Zgłaszający dzwonią na numery alarmowe z różnymi problemami. Nie wszystkie dotyczą zagrożenia ogniem, czy wypadkiem lub sytuacją, gdzie zagrożone jest ludzkie życie. Tak też było i w Lwówku.
Osoba, która powiadomiła strażaków, nie była pewna czy gołąb faktycznie wleciał do komina. Jak twierdzą strażacy widać było pióra, ale gołębia już nie. W czasie takiej akcji wnętrze komina trzeba było wysondować kulą podobną do tej, jaką używają kominiarze. Czy dostało się też gołębiowi? Tego nie wiadomo.
Ciężko zliczyć podobne akcji, do których muszą jeździć strażacy z Lwówka Śląskiego. W przypadku wczorajszego bardzo poważnego zgłoszenia za akcję płacą podatnicy a koszt takiego wyjazdy może sięgnąć nawet 600 zł. Wszystko zależy od dystansu, liczby strażaków, którzy biorą udział w akcji, samochodu, który wyjechał itp.
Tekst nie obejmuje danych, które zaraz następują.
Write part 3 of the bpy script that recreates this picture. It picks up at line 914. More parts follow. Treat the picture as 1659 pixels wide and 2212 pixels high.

Osoby, które dzwonią do straży pożarnej z informacją o kocie, który nie może zejść z drzewa lub gołębiu, który mógł a wcale nie musiał wlecieć do komina nigdy nie są obciążane kosztami akcji. Sprawa jest prosta: przyjmuje się, że zawiadamiający nie potrafi określić faktycznego zagrożenia, w ten sposób sprawa się zamyka, a za wyjazdy zapłacić trzeba.